Canada Election: Liberal Victory Likely, Stable Policy Expected

Canada’s election takes place on Monday. A victory for the ruling Liberals looks likely, but polls are close enough to mean that a hung parliament or even a majority for the opposition Conservatives, while unlikely, is not to be ruled out. Should the Conservatives spring a surprise, a more conciliatory stance on trade could be seen from US President Trump, but is far from assured.
The Canadian election prospects have been transformed from the start of the year, when the opposition Conservatives, led by Pierre Poilievre, looked assured of a strong majority. The resignation of former Prime Minister Justin Trudeau and his replacement by Mark Carney, coupled with a surge in parotitic sentiment generated by the US trade war, now have the majority of polls showing the Liberals with a narrow lead over the Conservatives, and third party support weak. With the Liberal vote more efficiently distributed, even a tie between the two main parties in votes would probably be enough to give the Liberals the larger number of seats. Still, the polls are close enough to mean that a surprise cannot be ruled out.
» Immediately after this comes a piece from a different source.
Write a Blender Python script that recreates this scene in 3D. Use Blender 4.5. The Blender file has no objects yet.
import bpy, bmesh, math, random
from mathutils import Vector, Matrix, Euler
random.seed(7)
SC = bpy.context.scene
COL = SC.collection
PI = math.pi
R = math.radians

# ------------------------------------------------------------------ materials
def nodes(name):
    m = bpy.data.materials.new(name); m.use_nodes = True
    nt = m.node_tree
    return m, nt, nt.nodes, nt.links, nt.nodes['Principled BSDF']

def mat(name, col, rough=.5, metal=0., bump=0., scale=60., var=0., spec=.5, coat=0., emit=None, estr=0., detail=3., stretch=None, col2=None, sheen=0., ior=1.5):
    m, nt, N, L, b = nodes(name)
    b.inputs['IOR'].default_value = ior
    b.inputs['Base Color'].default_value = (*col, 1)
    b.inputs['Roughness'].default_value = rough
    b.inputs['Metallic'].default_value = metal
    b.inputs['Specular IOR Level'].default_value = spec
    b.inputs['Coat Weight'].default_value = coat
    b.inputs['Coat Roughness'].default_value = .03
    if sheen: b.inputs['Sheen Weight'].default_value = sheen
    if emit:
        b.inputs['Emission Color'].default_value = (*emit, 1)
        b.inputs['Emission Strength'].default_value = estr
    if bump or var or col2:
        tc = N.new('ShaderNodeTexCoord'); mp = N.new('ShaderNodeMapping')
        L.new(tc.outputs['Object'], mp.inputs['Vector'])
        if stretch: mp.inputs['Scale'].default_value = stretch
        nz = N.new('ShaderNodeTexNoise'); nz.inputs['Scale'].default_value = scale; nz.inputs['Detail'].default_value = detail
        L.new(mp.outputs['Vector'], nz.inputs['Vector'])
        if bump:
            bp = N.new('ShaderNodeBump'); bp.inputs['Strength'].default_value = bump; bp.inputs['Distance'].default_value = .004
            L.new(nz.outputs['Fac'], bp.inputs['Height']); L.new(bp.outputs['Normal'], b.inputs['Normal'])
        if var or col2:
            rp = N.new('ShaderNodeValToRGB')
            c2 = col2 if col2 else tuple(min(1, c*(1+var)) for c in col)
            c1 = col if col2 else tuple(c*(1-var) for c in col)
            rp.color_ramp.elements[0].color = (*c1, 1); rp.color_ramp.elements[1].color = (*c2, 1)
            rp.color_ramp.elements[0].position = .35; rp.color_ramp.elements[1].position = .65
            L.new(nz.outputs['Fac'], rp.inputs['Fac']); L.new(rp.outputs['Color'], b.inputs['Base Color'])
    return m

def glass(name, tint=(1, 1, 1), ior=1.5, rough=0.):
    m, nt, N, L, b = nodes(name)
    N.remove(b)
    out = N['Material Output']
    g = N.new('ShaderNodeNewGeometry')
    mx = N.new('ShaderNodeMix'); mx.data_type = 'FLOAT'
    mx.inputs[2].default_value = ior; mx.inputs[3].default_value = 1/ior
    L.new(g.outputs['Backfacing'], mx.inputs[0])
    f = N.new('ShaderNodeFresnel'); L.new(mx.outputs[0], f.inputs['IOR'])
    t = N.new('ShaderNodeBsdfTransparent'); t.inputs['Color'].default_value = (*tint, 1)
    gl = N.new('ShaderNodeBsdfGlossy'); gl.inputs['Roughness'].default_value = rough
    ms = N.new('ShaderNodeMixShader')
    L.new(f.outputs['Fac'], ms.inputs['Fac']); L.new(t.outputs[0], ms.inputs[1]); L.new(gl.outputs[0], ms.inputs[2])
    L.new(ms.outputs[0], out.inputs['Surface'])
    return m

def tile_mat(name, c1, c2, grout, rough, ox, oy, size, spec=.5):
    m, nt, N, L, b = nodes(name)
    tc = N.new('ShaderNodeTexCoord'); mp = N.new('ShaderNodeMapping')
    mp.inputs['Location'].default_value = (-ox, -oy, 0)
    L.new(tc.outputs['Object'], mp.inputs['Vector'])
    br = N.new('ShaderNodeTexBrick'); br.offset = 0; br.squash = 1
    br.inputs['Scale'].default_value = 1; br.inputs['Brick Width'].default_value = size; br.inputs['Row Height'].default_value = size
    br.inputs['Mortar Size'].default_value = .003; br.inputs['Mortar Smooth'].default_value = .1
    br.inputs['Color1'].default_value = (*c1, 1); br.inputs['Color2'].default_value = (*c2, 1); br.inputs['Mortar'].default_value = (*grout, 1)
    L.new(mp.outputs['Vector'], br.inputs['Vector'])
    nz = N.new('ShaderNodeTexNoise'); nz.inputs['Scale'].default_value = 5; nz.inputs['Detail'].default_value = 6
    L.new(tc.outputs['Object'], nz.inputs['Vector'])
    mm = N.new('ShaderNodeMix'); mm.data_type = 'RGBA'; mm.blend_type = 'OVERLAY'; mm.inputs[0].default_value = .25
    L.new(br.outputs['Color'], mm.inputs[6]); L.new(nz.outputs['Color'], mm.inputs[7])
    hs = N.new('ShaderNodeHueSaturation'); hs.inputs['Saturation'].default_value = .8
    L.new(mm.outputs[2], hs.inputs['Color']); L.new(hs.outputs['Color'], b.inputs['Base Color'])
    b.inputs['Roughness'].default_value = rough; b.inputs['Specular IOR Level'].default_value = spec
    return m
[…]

A liberal win would mean steady policy and that includes a firm response to Trump’s tariffs. This seems to have paid off so far, with most USMCA-compliant goods not subject to tariffs, though those tariffs that have been imposed, autos in particular, will cause significant pain in Canada. Carney has received praise from his handling of the crisis. Unconfirmed reports have suggested threats to sell USTs led to a more conciliatory tone from Trump, who does not regularly refer to Carney as a governor, implying Canada is or should be the 51st US state, as he did with Carney’s predecessor Trudeau.

Canada’s baseline fiscal position sees a budget deficit of 1.5% of GDP in 2025-26 falling to 0.8% in 2028-29, though the Liberal platform does assume extra spending, led by capital spending, pushing the respective deficits to 2.0% and 1.4% of GDP, while suggesting dynamic effects from these investments could push the deficit below 1.0% of GDP by 2028-29. The optimism is not very convincing, with significant savings assumed from increased government productivity, and the trade war suggesting downside risk to growth. However, the projected deficits are modest enough relative to most other developed nations that some overshoot would not cause much alarm.
The Conservative platform promises lower budget deficits than under the Liberals, but plenty of promises to cut taxes and few clear details for lower spending means promises of lower budget deficits are even less convincing than those coming from the Liberals. Some however would argue that lower taxes would better address Canada’s persistent weakness in productivity better than the Liberal investment proposals. However the performance of the economy would probably be fairly similar under either party, and would probably need some fiscal support given the damage being done by US tariffs.
The key issue is out of Canadian hands, and in those of US President Trump. It is possible that Trump would be more conciliatory with a Conservative government, though for Trump to remove restrictions on Canadian made autos would be a major climb down from him, and with Trump now acting less aggressively against Canada than is the case towards most nations, the ability of Conservative leader Poilievre to deliver a dramatically better deal than would be possible under Carney is moderate.